● COLLECTED DATA
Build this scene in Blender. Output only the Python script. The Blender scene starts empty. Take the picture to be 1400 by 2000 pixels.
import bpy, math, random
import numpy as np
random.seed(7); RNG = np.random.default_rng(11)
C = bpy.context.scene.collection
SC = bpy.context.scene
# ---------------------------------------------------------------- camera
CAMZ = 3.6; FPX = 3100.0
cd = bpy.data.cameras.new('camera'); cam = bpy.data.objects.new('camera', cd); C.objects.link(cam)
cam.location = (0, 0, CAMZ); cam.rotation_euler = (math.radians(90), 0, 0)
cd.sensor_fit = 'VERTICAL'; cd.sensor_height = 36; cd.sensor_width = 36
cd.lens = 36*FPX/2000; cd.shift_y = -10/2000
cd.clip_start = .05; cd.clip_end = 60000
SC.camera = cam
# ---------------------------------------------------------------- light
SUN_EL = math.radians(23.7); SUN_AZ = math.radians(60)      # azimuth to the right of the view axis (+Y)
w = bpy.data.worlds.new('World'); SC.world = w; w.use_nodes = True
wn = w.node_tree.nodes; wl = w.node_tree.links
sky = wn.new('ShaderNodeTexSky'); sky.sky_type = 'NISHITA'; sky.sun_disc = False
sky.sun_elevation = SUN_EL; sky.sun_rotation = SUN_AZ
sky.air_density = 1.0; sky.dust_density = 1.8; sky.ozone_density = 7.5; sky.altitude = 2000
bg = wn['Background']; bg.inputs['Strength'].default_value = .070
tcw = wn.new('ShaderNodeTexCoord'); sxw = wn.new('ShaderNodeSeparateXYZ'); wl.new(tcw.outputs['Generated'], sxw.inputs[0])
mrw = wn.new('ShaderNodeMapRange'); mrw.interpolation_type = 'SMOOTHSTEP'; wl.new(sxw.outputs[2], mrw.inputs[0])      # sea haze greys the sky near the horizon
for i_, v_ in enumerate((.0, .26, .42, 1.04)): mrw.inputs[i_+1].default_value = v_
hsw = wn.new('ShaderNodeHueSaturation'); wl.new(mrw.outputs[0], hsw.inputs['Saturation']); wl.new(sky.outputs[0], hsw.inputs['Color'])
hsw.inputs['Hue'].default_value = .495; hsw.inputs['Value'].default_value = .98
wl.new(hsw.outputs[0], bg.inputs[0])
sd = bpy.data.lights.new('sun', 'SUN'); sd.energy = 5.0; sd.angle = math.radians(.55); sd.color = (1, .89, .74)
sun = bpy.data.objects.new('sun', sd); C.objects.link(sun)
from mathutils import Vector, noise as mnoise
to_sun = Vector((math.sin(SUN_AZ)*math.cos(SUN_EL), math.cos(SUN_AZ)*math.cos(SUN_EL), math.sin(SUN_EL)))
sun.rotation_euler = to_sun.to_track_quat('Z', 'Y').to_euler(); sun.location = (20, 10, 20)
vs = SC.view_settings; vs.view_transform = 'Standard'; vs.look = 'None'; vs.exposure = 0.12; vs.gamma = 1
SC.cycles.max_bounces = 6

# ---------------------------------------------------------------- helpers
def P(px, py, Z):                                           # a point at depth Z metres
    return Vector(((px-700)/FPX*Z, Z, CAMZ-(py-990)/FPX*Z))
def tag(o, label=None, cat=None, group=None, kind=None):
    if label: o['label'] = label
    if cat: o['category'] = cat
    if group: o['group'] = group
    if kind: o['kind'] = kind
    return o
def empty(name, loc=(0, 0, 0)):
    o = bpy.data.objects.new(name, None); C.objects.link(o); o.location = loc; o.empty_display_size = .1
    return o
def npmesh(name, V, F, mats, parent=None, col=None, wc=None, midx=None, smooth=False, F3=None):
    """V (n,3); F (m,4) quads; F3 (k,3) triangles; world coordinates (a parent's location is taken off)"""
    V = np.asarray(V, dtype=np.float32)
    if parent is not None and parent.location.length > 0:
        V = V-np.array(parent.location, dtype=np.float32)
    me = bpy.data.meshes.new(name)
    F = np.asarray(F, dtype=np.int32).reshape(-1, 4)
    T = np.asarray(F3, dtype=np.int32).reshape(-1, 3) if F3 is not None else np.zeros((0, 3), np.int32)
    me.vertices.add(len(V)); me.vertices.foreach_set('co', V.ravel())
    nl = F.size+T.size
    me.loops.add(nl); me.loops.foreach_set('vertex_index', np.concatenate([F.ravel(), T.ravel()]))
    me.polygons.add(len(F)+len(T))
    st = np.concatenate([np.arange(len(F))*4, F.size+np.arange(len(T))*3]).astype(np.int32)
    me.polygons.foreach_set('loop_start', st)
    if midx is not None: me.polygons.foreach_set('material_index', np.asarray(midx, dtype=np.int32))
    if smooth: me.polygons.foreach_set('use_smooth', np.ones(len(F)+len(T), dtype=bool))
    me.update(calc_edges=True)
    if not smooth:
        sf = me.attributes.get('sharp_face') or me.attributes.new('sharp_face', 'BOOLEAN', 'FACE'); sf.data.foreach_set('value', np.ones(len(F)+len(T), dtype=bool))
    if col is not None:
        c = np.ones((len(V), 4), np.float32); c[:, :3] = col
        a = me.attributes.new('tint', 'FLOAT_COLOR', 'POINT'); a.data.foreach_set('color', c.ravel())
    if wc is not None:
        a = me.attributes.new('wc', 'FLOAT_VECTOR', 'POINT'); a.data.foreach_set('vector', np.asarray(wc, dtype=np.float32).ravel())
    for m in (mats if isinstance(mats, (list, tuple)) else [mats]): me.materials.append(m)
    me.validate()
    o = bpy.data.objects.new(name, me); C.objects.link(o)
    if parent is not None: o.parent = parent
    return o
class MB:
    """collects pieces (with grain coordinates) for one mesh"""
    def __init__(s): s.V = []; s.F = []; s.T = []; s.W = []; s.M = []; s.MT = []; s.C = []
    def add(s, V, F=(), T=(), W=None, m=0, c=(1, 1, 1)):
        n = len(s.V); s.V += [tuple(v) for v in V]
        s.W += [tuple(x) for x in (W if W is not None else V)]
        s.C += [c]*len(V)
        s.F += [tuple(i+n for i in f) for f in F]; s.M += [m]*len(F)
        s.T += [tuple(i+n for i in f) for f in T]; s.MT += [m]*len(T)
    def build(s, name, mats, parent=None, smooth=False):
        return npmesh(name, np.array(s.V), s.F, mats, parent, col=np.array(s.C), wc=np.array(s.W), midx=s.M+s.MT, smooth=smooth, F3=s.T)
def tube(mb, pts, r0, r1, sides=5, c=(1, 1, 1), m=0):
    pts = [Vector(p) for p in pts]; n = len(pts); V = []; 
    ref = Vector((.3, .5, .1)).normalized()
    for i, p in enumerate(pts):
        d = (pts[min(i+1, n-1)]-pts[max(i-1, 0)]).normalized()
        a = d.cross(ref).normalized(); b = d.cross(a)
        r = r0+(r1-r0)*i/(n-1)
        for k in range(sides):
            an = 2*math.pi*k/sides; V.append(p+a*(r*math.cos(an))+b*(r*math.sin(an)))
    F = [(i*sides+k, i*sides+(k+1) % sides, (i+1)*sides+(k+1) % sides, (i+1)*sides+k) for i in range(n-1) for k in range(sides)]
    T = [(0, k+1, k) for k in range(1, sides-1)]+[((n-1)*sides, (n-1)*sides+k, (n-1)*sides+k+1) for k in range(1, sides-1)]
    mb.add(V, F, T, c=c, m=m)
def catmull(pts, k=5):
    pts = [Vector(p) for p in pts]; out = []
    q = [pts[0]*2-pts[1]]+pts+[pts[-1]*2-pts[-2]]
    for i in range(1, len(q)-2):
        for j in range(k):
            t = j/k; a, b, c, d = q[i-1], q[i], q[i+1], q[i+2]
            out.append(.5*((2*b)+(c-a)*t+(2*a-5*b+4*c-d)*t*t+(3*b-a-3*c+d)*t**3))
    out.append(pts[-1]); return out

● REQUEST
Working from the material above, retype it in its entirety without change.

● RESULT FOR THIS TASK
Build this scene in Blender. Output only the Python script. The Blender scene starts empty. Take the picture to be 1400 by 2000 pixels.
import bpy, math, random
import numpy as np
random.seed(7); RNG = np.random.default_rng(11)
C = bpy.context.scene.collection
SC = bpy.context.scene
# ---------------------------------------------------------------- camera
CAMZ = 3.6; FPX = 3100.0
cd = bpy.data.cameras.new('camera'); cam = bpy.data.objects.new('camera', cd); C.objects.link(cam)
cam.location = (0, 0, CAMZ); cam.rotation_euler = (math.radians(90), 0, 0)
cd.sensor_fit = 'VERTICAL'; cd.sensor_height = 36; cd.sensor_width = 36
cd.lens = 36*FPX/2000; cd.shift_y = -10/2000
cd.clip_start = .05; cd.clip_end = 60000
SC.camera = cam
# ---------------------------------------------------------------- light
SUN_EL = math.radians(23.7); SUN_AZ = math.radians(60)      # azimuth to the right of the view axis (+Y)
w = bpy.data.worlds.new('World'); SC.world = w; w.use_nodes = True
wn = w.node_tree.nodes; wl = w.node_tree.links
sky = wn.new('ShaderNodeTexSky'); sky.sky_type = 'NISHITA'; sky.sun_disc = False
sky.sun_elevation = SUN_EL; sky.sun_rotation = SUN_AZ
sky.air_density = 1.0; sky.dust_density = 1.8; sky.ozone_density = 7.5; sky.altitude = 2000
bg = wn['Background']; bg.inputs['Strength'].default_value = .070
tcw = wn.new('ShaderNodeTexCoord'); sxw = wn.new('ShaderNodeSeparateXYZ'); wl.new(tcw.outputs['Generated'], sxw.inputs[0])
mrw = wn.new('ShaderNodeMapRange'); mrw.interpolation_type = 'SMOOTHSTEP'; wl.new(sxw.outputs[2], mrw.inputs[0])      # sea haze greys the sky near the horizon
for i_, v_ in enumerate((.0, .26, .42, 1.04)): mrw.inputs[i_+1].default_value = v_
hsw = wn.new('ShaderNodeHueSaturation'); wl.new(mrw.outputs[0], hsw.inputs['Saturation']); wl.new(sky.outputs[0], hsw.inputs['Color'])
hsw.inputs['Hue'].default_value = .495; hsw.inputs['Value'].default_value = .98
wl.new(hsw.outputs[0], bg.inputs[0])
sd = bpy.data.lights.new('sun', 'SUN'); sd.energy = 5.0; sd.angle = math.radians(.55); sd.color = (1, .89, .74)
sun = bpy.data.objects.new('sun', sd); C.objects.link(sun)
from mathutils import Vector, noise as mnoise
to_sun = Vector((math.sin(SUN_AZ)*math.cos(SUN_EL), math.cos(SUN_AZ)*math.cos(SUN_EL), math.sin(SUN_EL)))
sun.rotation_euler = to_sun.to_track_quat('Z', 'Y').to_euler(); sun.location = (20, 10, 20)
vs = SC.view_settings; vs.view_transform = 'Standard'; vs.look = 'None'; vs.exposure = 0.12; vs.gamma = 1
SC.cycles.max_bounces = 6

# ---------------------------------------------------------------- helpers
def P(px, py, Z):                                           # a point at depth Z metres
    return Vector(((px-700)/FPX*Z, Z, CAMZ-(py-990)/FPX*Z))
def tag(o, label=None, cat=None, group=None, kind=None):
    if label: o['label'] = label
    if cat: o['category'] = cat
    if group: o['group'] = group
    if kind: o['kind'] = kind
    return o
def empty(name, loc=(0, 0, 0)):
    o = bpy.data.objects.new(name, None); C.objects.link(o); o.location = loc; o.empty_display_size = .1
    return o
def npmesh(name, V, F, mats, parent=None, col=None, wc=None, midx=None, smooth=False, F3=None):
    """V (n,3); F (m,4) quads; F3 (k,3) triangles; world coordinates (a parent's location is taken off)"""
    V = np.asarray(V, dtype=np.float32)
    if parent is not None and parent.location.length > 0:
        V = V-np.array(parent.location, dtype=np.float32)
    me = bpy.data.meshes.new(name)
    F = np.asarray(F, dtype=np.int32).reshape(-1, 4)
    T = np.asarray(F3, dtype=np.int32).reshape(-1, 3) if F3 is not None else np.zeros((0, 3), np.int32)
    me.vertices.add(len(V)); me.vertices.foreach_set('co', V.ravel())
    nl = F.size+T.size
    me.loops.add(nl); me.loops.foreach_set('vertex_index', np.concatenate([F.ravel(), T.ravel()]))
    me.polygons.add(len(F)+len(T))
    st = np.concatenate([np.arange(len(F))*4, F.size+np.arange(len(T))*3]).astype(np.int32)
    me.polygons.foreach_set('loop_start', st)
    if midx is not None: me.polygons.foreach_set('material_index', np.asarray(midx, dtype=np.int32))
    if smooth: me.polygons.foreach_set('use_smooth', np.ones(len(F)+len(T), dtype=bool))
    me.update(calc_edges=True)
    if not smooth:
        sf = me.attributes.get('sharp_face') or me.attributes.new('sharp_face', 'BOOLEAN', 'FACE'); sf.data.foreach_set('value', np.ones(len(F)+len(T), dtype=bool))
    if col is not None:
        c = np.ones((len(V), 4), np.float32); c[:, :3] = col
        a = me.attributes.new('tint', 'FLOAT_COLOR', 'POINT'); a.data.foreach_set('color', c.ravel())
    if wc is not None:
        a = me.attributes.new('wc', 'FLOAT_VECTOR', 'POINT'); a.data.foreach_set('vector', np.asarray(wc, dtype=np.float32).ravel())
    for m in (mats if isinstance(mats, (list, tuple)) else [mats]): me.materials.append(m)
    me.validate()
    o = bpy.data.objects.new(name, me); C.objects.link(o)
    if parent is not None: o.parent = parent
    return o
class MB:
    """collects pieces (with grain coordinates) for one mesh"""
    def __init__(s): s.V = []; s.F = []; s.T = []; s.W = []; s.M = []; s.MT = []; s.C = []
    def add(s, V, F=(), T=(), W=None, m=0, c=(1, 1, 1)):
        n = len(s.V); s.V += [tuple(v) for v in V]
        s.W += [tuple(x) for x in (W if W is not None else V)]
        s.C += [c]*len(V)
        s.F += [tuple(i+n for i in f) for f in F]; s.M += [m]*len(F)
        s.T += [tuple(i+n for i in f) for f in T]; s.MT += [m]*len(T)
    def build(s, name, mats, parent=None, smooth=False):
        return npmesh(name, np.array(s.V), s.F, mats, parent, col=np.array(s.C), wc=np.array(s.W), midx=s.M+s.MT, smooth=smooth, F3=s.T)
def tube(mb, pts, r0, r1, sides=5, c=(1, 1, 1), m=0):
    pts = [Vector(p) for p in pts]; n = len(pts); V = []; 
    ref = Vector((.3, .5, .1)).normalized()
    for i, p in enumerate(pts):
        d = (pts[min(i+1, n-1)]-pts[max(i-1, 0)]).normalized()
        a = d.cross(ref).normalized(); b = d.cross(a)
        r = r0+(r1-r0)*i/(n-1)
        for k in range(sides):
            an = 2*math.pi*k/sides; V.append(p+a*(r*math.cos(an))+b*(r*math.sin(an)))
    F = [(i*sides+k, i*sides+(k+1) % sides, (i+1)*sides+(k+1) % sides, (i+1)*sides+k) for i in range(n-1) for k in range(sides)]
    T = [(0, k+1, k) for k in range(1, sides-1)]+[((n-1)*sides, (n-1)*sides+k, (n-1)*sides+k+1) for k in range(1, sides-1)]
    mb.add(V, F, T, c=c, m=m)
def catmull(pts, k=5):
    pts = [Vector(p) for p in pts]; out = []
    q = [pts[0]*2-pts[1]]+pts+[pts[-1]*2-pts[-2]]
    for i in range(1, len(q)-2):
        for j in range(k):
            t = j/k; a, b, c, d = q[i-1], q[i], q[i+1], q[i+2]
            out.append(.5*((2*b)+(c-a)*t+(2*a-5*b+4*c-d)*t*t+(3*b-a-3*c+d)*t**3))
    out.append(pts[-1]); return out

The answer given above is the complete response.